## [EXERCISE DIRECTIONS]
Take each line containing "scene" and report it exactly as written.

## [SUPPLIED MATERIAL]
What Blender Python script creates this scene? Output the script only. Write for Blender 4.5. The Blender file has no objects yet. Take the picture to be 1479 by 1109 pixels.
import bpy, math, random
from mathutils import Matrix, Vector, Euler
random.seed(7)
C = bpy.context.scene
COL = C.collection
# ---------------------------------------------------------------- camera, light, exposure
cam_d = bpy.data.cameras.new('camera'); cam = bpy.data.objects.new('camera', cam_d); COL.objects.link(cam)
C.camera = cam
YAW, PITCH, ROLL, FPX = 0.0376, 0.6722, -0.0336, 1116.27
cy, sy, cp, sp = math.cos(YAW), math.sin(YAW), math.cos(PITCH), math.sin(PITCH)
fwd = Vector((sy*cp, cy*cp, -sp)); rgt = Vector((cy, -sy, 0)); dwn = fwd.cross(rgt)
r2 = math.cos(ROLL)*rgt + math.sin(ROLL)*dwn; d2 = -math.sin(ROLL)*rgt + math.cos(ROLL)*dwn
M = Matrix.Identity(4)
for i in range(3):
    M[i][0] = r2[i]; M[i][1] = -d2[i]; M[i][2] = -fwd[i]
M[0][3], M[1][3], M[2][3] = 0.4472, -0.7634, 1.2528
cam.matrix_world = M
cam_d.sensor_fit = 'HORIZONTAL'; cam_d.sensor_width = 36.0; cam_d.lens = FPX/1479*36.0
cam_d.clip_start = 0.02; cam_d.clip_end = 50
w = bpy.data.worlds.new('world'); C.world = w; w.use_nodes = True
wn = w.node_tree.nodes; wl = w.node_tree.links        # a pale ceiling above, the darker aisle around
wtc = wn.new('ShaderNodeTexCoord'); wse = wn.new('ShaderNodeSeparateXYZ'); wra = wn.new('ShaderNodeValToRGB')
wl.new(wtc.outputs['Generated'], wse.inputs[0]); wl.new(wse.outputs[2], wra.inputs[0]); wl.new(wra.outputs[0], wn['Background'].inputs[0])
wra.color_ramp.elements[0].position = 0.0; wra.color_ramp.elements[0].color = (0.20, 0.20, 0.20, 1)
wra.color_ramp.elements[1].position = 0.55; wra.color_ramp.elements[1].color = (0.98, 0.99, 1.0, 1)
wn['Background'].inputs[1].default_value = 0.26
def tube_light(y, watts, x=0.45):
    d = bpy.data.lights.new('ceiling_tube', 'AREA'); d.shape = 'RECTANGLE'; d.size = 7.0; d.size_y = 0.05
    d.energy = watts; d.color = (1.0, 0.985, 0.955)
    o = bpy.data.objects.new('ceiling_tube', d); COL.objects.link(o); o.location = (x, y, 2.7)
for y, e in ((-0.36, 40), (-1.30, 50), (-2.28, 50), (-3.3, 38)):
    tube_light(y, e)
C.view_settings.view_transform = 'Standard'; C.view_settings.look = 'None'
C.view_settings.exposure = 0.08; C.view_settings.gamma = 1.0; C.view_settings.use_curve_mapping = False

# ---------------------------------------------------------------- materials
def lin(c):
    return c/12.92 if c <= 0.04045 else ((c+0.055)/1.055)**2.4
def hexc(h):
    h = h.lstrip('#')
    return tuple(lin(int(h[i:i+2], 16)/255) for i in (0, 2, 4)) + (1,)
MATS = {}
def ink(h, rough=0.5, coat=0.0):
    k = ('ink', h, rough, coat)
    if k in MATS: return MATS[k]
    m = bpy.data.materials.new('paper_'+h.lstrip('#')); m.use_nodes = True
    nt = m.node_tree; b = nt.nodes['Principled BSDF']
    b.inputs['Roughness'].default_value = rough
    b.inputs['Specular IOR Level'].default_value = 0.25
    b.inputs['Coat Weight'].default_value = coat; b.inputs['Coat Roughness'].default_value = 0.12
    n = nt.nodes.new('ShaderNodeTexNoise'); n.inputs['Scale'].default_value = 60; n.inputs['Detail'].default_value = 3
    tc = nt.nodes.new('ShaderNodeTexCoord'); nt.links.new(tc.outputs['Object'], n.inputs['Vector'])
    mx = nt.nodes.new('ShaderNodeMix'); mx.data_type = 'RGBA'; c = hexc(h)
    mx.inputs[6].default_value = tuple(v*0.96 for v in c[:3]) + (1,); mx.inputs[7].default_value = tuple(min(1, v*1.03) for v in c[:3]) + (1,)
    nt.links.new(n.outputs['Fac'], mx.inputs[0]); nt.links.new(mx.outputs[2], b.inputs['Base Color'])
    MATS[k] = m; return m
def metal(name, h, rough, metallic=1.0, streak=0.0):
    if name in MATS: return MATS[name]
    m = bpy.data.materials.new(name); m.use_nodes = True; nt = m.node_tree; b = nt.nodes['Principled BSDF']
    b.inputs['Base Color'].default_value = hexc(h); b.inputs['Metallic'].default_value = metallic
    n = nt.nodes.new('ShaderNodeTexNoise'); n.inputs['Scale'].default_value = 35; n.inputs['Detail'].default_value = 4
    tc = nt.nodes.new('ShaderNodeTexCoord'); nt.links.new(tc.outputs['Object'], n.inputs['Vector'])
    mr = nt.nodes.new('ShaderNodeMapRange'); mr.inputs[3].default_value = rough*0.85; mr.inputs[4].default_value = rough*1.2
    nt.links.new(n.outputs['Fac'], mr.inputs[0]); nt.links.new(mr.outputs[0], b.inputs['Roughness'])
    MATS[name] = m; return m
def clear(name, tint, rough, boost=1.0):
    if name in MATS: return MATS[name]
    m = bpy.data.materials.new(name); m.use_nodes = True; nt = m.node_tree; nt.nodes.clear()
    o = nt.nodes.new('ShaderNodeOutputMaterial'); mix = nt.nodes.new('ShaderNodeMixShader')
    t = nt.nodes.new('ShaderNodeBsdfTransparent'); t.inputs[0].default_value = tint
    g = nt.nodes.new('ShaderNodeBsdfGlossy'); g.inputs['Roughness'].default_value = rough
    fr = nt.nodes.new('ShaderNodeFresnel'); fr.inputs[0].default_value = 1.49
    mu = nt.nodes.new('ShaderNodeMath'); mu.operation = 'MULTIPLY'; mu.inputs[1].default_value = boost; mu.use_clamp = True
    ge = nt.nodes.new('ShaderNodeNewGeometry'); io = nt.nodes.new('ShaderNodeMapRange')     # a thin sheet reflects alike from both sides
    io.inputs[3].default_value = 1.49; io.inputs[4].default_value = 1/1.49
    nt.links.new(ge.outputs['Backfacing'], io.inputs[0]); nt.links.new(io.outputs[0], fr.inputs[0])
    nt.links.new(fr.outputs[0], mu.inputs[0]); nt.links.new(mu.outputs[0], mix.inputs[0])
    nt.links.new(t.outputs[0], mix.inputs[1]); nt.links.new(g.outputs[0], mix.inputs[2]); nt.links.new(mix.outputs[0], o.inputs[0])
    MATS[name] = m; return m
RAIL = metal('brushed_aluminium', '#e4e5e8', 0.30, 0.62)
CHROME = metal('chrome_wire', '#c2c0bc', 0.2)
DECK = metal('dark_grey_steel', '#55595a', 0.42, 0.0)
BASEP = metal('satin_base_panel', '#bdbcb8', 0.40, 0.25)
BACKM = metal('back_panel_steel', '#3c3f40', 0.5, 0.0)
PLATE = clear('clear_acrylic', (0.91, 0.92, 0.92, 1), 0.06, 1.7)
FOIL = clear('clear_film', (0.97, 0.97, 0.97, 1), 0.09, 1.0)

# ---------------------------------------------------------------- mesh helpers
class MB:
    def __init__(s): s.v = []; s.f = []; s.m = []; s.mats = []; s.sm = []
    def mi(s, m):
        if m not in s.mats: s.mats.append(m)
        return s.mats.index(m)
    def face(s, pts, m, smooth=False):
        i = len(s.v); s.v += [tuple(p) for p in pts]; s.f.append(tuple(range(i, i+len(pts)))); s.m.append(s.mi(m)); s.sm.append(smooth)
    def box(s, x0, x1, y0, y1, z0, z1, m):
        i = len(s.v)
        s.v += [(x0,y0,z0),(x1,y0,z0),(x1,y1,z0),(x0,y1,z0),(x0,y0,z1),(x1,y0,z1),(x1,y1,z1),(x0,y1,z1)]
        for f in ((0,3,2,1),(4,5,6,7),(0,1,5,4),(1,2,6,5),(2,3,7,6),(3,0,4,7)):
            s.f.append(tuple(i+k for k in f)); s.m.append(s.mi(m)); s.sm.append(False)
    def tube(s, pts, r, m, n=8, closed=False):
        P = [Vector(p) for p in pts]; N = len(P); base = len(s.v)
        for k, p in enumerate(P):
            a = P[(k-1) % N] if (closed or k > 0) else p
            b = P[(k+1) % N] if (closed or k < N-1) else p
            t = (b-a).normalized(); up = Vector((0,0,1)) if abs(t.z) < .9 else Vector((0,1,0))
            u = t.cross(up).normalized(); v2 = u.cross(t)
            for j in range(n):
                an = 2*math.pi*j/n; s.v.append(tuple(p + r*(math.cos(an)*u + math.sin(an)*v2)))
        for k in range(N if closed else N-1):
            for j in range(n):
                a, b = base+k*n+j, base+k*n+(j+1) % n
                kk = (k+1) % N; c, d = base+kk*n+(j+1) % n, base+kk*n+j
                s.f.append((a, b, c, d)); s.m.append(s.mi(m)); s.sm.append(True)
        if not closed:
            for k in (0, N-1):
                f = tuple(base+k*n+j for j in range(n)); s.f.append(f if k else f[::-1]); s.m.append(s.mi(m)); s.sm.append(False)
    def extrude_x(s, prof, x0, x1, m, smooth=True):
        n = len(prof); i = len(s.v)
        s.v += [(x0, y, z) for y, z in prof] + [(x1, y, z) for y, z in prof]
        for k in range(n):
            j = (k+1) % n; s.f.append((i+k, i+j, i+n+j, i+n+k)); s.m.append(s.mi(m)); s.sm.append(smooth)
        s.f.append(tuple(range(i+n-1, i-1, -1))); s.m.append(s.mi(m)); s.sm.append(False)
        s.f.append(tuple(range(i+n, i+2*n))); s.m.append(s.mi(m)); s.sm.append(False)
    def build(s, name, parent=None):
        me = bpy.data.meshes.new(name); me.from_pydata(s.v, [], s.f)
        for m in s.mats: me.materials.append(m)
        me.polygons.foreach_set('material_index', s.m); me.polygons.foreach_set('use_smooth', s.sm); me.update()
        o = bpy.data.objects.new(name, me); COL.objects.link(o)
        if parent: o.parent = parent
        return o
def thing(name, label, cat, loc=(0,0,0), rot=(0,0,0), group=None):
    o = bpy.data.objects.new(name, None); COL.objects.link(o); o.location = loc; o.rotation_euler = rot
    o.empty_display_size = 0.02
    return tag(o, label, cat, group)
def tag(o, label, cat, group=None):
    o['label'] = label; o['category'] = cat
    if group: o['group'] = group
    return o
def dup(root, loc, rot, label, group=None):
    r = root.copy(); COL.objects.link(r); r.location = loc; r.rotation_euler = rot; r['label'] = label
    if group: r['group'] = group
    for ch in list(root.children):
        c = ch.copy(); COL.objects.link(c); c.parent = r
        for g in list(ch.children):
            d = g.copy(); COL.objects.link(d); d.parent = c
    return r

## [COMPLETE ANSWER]
What Blender Python script creates this scene? Output the script only. Write for Blender 4.5. The Blender file has no objects yet. Take the picture to be 1479 by 1109 pixels.
C = bpy.context.scene